The task » Look through the material below and count the lines with the string "scene". Report only the count.
* start *
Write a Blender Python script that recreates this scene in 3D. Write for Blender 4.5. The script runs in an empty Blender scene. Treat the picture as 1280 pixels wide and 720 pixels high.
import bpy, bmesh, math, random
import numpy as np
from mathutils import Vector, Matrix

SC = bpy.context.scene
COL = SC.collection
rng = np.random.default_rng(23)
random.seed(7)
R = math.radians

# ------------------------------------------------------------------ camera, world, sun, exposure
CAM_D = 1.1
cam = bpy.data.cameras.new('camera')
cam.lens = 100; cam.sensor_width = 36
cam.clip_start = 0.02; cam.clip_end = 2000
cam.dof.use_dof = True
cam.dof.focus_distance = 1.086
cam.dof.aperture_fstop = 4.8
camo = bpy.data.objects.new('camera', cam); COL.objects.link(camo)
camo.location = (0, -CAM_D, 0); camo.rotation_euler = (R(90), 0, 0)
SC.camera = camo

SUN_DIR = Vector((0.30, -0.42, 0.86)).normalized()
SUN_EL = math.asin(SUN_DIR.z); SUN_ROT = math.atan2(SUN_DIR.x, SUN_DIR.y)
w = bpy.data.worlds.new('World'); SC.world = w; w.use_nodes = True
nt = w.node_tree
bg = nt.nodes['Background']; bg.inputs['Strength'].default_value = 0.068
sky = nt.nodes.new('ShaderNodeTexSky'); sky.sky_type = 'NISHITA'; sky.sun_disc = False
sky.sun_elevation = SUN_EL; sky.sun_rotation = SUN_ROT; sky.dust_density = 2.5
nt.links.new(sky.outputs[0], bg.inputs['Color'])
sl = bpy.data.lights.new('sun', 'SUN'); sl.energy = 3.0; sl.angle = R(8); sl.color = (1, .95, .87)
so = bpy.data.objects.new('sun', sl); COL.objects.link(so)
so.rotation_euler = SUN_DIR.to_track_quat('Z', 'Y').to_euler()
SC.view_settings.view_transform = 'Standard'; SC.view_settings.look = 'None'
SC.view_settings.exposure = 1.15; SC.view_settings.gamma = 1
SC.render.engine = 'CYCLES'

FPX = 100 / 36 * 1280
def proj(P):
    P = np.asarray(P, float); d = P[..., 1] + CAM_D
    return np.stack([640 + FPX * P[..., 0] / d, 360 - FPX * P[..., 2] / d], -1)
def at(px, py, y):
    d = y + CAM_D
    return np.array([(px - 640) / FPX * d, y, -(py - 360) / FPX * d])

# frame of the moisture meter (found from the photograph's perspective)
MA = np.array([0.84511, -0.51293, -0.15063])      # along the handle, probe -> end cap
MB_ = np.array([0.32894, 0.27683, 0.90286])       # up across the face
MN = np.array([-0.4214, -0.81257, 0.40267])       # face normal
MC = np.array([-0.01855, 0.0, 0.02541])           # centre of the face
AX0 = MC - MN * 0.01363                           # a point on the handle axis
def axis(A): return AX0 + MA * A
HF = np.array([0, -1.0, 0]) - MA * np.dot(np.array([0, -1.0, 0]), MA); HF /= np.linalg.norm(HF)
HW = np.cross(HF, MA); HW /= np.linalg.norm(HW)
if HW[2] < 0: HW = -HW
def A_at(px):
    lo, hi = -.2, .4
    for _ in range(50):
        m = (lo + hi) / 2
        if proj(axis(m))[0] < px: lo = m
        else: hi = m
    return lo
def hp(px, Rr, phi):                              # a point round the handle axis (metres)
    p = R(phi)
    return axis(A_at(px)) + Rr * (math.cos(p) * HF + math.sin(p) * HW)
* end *
Reply » 2